Nigeria’s banking sector is undergoing a major transformation following the Central Bank of Nigeria’s (CBN) decision to raise minimum capital requirements for banks, a move aimed at strengthening the financial system and positioning the economy for long-term growth.
In March 2024, the CBN announced new capital thresholds for banks, directing them to shore up their paid-up capital by March 31, 2026. The policy is designed to create larger and more resilient financial institutions capable of funding big-ticket projects, supporting economic expansion and contributing to Nigeria’s ambition of becoming a one-trillion-dollar economy.
Under the new framework, banking licences are categorised into three tiers — International, National and Regional — each with different capital requirements and operational scopes.
Findings indicate that several banks have already met the new benchmarks and secured their operating licences.
Banks with international banking licences, which permit cross-border operations and international transactions, are required to have a minimum paid-up capital of ₦500 billion.
As of early 2026, banks that have met this requirement include Access Bank Plc, Fidelity Bank Plc, First Bank of Nigeria Ltd, Guaranty Trust Bank Plc, United Bank for Africa Plc and Zenith Bank Plc.
Meanwhile, banks operating under national banking licences are required to maintain a minimum paid-up capital of ₦200 billion. These licences allow banks to operate across Nigeria but restrict international expansion.

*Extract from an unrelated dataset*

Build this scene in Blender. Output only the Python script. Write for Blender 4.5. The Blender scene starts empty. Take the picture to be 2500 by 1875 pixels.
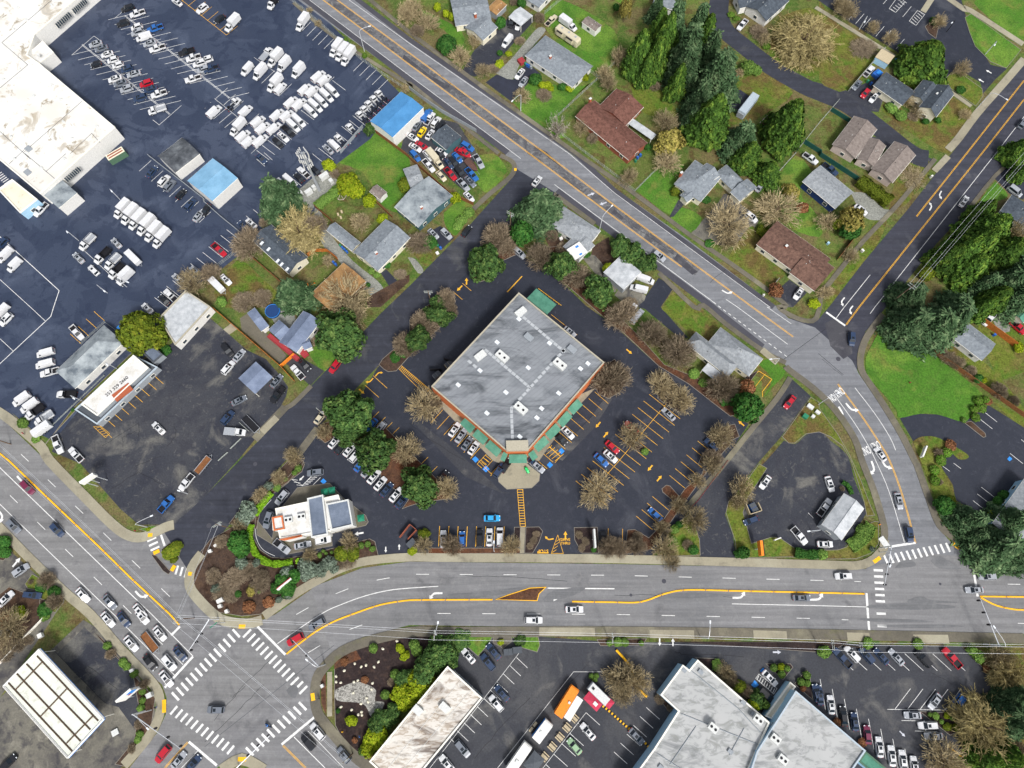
import bpy, math, random
import numpy as np
from mathutils import Matrix, Vector
from mathutils.geometry import tessellate_polygon
R_ = math.radians
sc = bpy.context.scene
# ---------------- camera, world, sun, exposure ----------------
F = 1667.0; H = 196.0; TILT = 17.7
cam = bpy.data.cameras.new('camera'); cam.sensor_width = 36; cam.lens = F/2500*36; cam.clip_end = 3000; cam.clip_start = 1
co = bpy.data.objects.new('camera', cam); sc.collection.objects.link(co); sc.camera = co
co.location = (0, 0, H); co.rotation_euler = (R_(TILT), 0, 0)
w = bpy.data.worlds.new('World'); sc.world = w; w.use_nodes = True
nt = w.node_tree; bg = nt.nodes['Background']; sky = nt.nodes.new('ShaderNodeTexSky')
sky.sky_type = 'NISHITA'; sky.sun_disc = False; sky.sun_elevation = R_(50); sky.sun_rotation = R_(158)
sky.dust_density = 4; sky.air_density = 1.0; sky.ozone_density = 1.0
hs = nt.nodes.new('ShaderNodeHueSaturation'); hs.inputs['Saturation'].default_value = 0.42
nt.links.new(sky.outputs[0], hs.inputs['Color']); nt.links.new(hs.outputs[0], bg.inputs[0]); bg.inputs[1].default_value = 0.12
sun = bpy.data.lights.new('sun', 'SUN'); sun.energy = 2.2; sun.angle = R_(11); sun.color = (1, .98, .96)
so = bpy.data.objects.new('sun', sun); sc.collection.objects.link(so); so.rotation_euler = (R_(40), 0, R_(22))
sc.view_settings.view_transform = 'Standard'; sc.view_settings.look = 'None'; sc.view_settings.exposure = 0.45; sc.view_settings.gamma = 1
# ---------------- measuring helpers: photo pixel -> place on the ground ----------------
ct, st_ = math.cos(R_(TILT)), math.sin(R_(TILT))
def G(p, z=0.0):
    x, y = (p[0]-1250)/F, -(p[1]-937.5)/F
    d = (x, y*ct + st_, y*st_ - ct)
    s = (z-H)/d[2]
    return Vector((s*d[0], s*d[1], z))
def mpp(p, z=0):                       # metres per photo pixel near p
    a = G((p[0]-5, p[1]), z); b = G((p[0]+5, p[1]), z); return (a-b).length/10
def org(tok):
    v = tok[1:].split(','); k = float(v[2]) if len(v) > 2 else 4.424
    return (int(v[0])*500, int(v[1])*375, k)
def P(s):
    o = (0, 0, 1.0); out = []; buf = []
    for t in s.replace('(', ' ').replace(')', ' ').split():
        if t[0] == '@': o = org(t)
        elif t == 'O': o = (0, 0, 1/1.1302)
        elif t == 'S': o = (0, 0, 1.0)
        else:
            buf.append(float(t))
            if len(buf) == 2: out.append((o[0]+buf[0]/o[2], o[1]+buf[1]/o[2])); buf = []
    return out
def GP(s, z=0.0): return [G(p, z) for p in P(s)]
# ---------------- scene helpers ----------------
COL = sc.collection
def tag(o, label=None, cat=None, group=None, kind=None):
    if label: o['label'] = label
    if cat: o['category'] = cat
    if group: o['group'] = group
    if kind: o['kind'] = kind
    return o
def empty(name, loc=(0, 0, 0), rz=0.0):
    o = bpy.data.objects.new(name, None); COL.objects.link(o); o.location = loc; o.rotation_euler = (0, 0, rz); o.empty_display_size = .5
    return o
class MB:
    def __init__(s): s.v = []; s.f = []; s.m = []; s.mats = []
    def mi(s, mat):
        if mat not in s.mats: s.mats.append(mat)
        return s.mats.index(mat)
    def add(s, vs, fs, mat=None):
        k = len(s.v); s.v += [tuple(v) for v in vs]; s.f += [tuple(i+k for i in f) for f in fs]
        s.m += [s.mi(mat) if mat else 0]*len(fs)
    def box(s, c, d, rz=0.0, mat=None, top=1.0):
        x, y, z = d[0]/2, d[1]/2, d[2]/2; ca, sa = math.cos(rz), math.sin(rz); vs = []
        for sz in (-1, 1):
            k = 1 if sz < 0 else top
            for sx, sy in ((-1, -1), (1, -1), (1, 1), (-1, 1)):
                px, py = sx*x*k, sy*y*k; vs.append((c[0]+px*ca-py*sa, c[1]+px*sa+py*ca, c[2]+sz*z))
        s.add(vs, [(3, 2, 1, 0), (4, 5, 6, 7), (0, 1, 5, 4), (1, 2, 6, 5), (2, 3, 7, 6), (3, 0, 4, 7)], mat)
    def tube(s, a, b, r0, r1=None, n=6, mat=None):
        r1 = r0 if r1 is None else r1; a, b = Vector(a), Vector(b); d = (b-a).normalized()
        u = d.cross(Vector((0, 0, 1)) if abs(d.z) < .9 else Vector((1, 0, 0))).normalized(); v = d.cross(u)
        vs = [a+(u*math.cos(t)+v*math.sin(t))*r0 for t in [i*2*math.pi/n for i in range(n)]]
        vs += [b+(u*math.cos(t)+v*math.sin(t))*r1 for t in [i*2*math.pi/n for i in range(n)]]
        s.add(vs, [(i, (i+1) % n, n+(i+1) % n, n+i) for i in range(n)]+[tuple(range(n-1, -1, -1)), tuple(range(n, 2*n))], mat)
    def prism(s, pts, z0, z1, mat=None, bottom=False):
        pts = ccw(pts); n = len(pts)
        tri = tessellate_polygon([[Vector((p[0], p[1], 0)) for p in pts]])
        vs = [(p[0], p[1], z1) for p in pts]; fs = []
        for t in tri:
            a, b, c = [pts[i] for i in t]
            cr = (b[0]-a[0])*(c[1]-a[1])-(b[1]-a[1])*(c[0]-a[0])
            fs.append(tuple(t) if cr > 0 else (t[0], t[2], t[1]))
        if z0 is not None:
            vs += [(p[0], p[1], z0) for p in pts]
            fs += [(n+i, n+(i+1) % n, (i+1) % n, i) for i in range(n)]
        s.add(vs, fs, mat)
    def build(s, name, mat=None, parent=None, smooth=False):
        me = bpy.data.meshes.new(name); me.from_pydata(s.v, [], s.f); me.update()
        if s.mats:
            for m in s.mats: me.materials.append(m)
            if len(s.mats) > 1: me.polygons.foreach_set('material_index', s.m)
        elif mat: me.materials.append(mat)
        if smooth: me.polygons.foreach_set('use_smooth', [True]*len(me.polygons))
        o = bpy.data.objects.new(name, me); COL.objects.link(o)
        if parent: o.parent = parent
        return o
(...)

Banks that have secured national licences include First City Monument Bank (FCMB), Wema Bank Plc, Standard Chartered Bank Nigeria, Citibank Nigeria, Stanbic IBTC Bank Plc, Sterling Bank Plc, Globus Bank and Premium Trust Bank.
FCMB is currently raising additional capital with the aim of upgrading to an international banking licence before the CBN deadline.
Industry analysts say the recapitalisation exercise is already reshaping Nigeria’s banking landscape, with expectations of stronger balance sheets, improved risk management and enhanced capacity to support economic development.
The CBN has reiterated that it will strictly enforce the March 2026 deadline, urging banks yet to meet the requirements to accelerate their capital-raising efforts to avoid regulatory sanctions.